IN Brief:
- Value Maritime will retrofit two Neptune Lines pure car and truck carriers with Filtree systems.
- The installations are planned for summer 2026 and will cover the Neptune Tharros and Neptune Ethos.
- The project extends emissions-reduction and carbon-capture-ready retrofit technology into Mediterranean ro-ro shipping.
Value Maritime will retrofit two Neptune Lines pure car and truck carriers with its Filtree emissions-reduction system, extending the technology into the vehicle carrier segment.
The installations will take place on the Neptune Tharros and Neptune Ethos, two 4,700 RT capacity vessels operating in the Mediterranean. Each system will use a 15MW configuration, with installation scheduled for summer 2026.
Filtree is designed to reduce sulphur oxide emissions and particulate matter while providing a route towards future onboard carbon capture. The system removes up to 98% of sulphur oxides for sulphur emission control area compliance and can also remove fine particulate matter from exhaust gases.
The project marks the first installation of the system on pure car and truck carrier vessels. For ro-ro operators, automotive logistics providers, ports, and vehicle manufacturers, the deployment adds another retrofit option for vessel emissions management in regional shipping.

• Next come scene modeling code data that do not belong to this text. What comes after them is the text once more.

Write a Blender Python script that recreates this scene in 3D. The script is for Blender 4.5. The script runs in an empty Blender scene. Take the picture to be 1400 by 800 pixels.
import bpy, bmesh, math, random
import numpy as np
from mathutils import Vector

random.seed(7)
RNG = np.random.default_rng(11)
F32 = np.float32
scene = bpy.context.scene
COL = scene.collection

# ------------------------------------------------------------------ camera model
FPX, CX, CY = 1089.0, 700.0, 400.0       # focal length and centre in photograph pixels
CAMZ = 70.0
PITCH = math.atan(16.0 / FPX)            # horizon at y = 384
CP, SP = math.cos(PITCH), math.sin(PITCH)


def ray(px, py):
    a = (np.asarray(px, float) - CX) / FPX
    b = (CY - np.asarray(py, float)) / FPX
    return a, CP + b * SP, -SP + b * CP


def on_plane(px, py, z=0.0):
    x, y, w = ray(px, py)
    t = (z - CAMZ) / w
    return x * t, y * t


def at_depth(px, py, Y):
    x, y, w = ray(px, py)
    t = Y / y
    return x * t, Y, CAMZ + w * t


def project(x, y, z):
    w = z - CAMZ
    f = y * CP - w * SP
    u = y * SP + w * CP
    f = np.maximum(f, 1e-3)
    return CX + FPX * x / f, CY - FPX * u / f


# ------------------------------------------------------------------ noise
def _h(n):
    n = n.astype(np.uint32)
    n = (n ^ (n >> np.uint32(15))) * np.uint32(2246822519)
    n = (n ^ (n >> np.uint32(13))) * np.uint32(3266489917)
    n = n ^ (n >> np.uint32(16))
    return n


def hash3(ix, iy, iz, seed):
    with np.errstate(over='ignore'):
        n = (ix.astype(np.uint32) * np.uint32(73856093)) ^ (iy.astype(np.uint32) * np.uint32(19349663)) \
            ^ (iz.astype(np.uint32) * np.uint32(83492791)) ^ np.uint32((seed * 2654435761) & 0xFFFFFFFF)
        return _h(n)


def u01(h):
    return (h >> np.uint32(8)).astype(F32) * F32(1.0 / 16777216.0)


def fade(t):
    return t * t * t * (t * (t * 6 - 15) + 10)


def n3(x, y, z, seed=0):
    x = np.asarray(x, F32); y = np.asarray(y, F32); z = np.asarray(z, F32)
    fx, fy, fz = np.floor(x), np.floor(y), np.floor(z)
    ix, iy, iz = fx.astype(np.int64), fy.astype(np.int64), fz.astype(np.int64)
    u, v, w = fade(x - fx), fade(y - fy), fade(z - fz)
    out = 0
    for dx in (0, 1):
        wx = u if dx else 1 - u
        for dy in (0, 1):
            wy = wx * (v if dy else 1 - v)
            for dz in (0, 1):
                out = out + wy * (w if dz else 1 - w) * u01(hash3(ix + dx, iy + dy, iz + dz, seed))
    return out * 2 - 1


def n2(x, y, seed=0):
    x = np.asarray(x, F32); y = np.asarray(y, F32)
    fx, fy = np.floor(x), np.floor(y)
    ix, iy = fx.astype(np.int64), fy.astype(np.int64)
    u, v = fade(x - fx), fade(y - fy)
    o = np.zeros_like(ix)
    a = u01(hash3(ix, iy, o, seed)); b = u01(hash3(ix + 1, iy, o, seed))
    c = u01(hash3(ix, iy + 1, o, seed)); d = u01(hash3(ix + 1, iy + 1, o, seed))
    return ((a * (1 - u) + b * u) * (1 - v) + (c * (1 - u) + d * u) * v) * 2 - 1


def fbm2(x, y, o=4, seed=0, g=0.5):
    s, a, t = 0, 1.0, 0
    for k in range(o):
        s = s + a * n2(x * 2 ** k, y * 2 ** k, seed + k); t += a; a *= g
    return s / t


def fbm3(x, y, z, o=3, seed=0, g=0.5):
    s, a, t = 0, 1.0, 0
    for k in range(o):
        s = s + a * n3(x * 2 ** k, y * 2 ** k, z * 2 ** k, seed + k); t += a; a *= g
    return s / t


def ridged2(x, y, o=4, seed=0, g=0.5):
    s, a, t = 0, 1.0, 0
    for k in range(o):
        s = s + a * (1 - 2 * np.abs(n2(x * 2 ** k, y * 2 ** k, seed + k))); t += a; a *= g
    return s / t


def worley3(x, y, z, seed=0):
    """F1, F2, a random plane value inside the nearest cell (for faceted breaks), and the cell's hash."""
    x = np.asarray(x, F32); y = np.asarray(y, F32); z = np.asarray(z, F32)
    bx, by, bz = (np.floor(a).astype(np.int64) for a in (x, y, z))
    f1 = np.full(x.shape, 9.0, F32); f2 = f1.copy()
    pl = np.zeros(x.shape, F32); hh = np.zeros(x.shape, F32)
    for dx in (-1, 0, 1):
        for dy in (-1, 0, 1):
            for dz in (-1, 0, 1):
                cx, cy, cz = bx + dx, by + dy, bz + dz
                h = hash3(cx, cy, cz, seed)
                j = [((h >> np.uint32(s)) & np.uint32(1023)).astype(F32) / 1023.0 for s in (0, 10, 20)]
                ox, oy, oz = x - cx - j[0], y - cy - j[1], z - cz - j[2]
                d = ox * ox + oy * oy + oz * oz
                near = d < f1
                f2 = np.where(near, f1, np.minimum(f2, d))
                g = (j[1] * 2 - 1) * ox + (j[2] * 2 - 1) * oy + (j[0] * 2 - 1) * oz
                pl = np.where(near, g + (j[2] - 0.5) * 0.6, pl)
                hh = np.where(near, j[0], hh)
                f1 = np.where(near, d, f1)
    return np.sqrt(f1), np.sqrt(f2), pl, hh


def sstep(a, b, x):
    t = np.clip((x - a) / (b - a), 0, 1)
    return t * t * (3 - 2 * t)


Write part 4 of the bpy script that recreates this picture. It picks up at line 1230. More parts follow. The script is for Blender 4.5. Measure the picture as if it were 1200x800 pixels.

Neptune Lines operates in a sector where environmental performance is becoming increasingly tied to customer requirements, port policy, and regulatory compliance. Vehicle carriers work across regional trading routes, often calling at multiple ports and operating close to coastal populations, where emissions scrutiny is high.
Shipping decarbonisation is no longer being driven only by newbuild decisions. Existing vessels will remain in service for years, giving retrofit technology a central role in bridging today’s operations and longer-term fuel transition. Exhaust treatment, efficiency measures, wind-assist systems, and carbon-capture-ready installations are all being evaluated as operators manage a fleet that cannot be replaced quickly.
The automotive logistics angle adds further pressure. Vehicle manufacturers are being pushed to reduce emissions across the full chain of production and distribution, including finished vehicle movements by sea. Cleaner short-sea transport can support broader Scope 3 reporting, particularly as carmakers already face scrutiny over lifecycle emissions and electrification.
Maritime operators are testing several pathways at once. Green Instruments’ expansion on shipping emissions demand and Eastern Pacific Shipping’s installation of bound4blue eSAILs on a newbuild tanker show how vessel owners and suppliers are combining compliance, efficiency, and emerging decarbonisation tools rather than waiting for one dominant solution.
The Mediterranean is a strong operating environment for this kind of deployment. Dense shipping activity, short-sea trade, environmental regulation, and frequent port calls make vessel emissions management commercially and operationally visible. Operators moving vehicles across regional routes need systems that can work within tight schedules and varied port requirements.
Carbon-capture-ready technology remains in an early phase for shipping, with commercial adoption dependent on capture performance, storage logistics, port reception infrastructure, carbon accounting, and cost. Preparing vessels for future capture capability gives operators more flexibility as carbon rules and customer requirements develop.
The retrofit also highlights the role of maritime equipment suppliers in supply chain decarbonisation. Ports, shipping lines, cargo owners, and manufacturers all face pressure to cut emissions, but existing-vessel technology will determine how much progress can be made before alternative fuels and new fleet designs reach meaningful scale.
For Neptune Lines, the two-vessel programme provides practical experience with emissions-reduction technology on live ro-ro operations. For Value Maritime, it opens another vessel segment and strengthens its position in the retrofit market at a time when shipping companies are looking for compliance options that work on existing tonnage.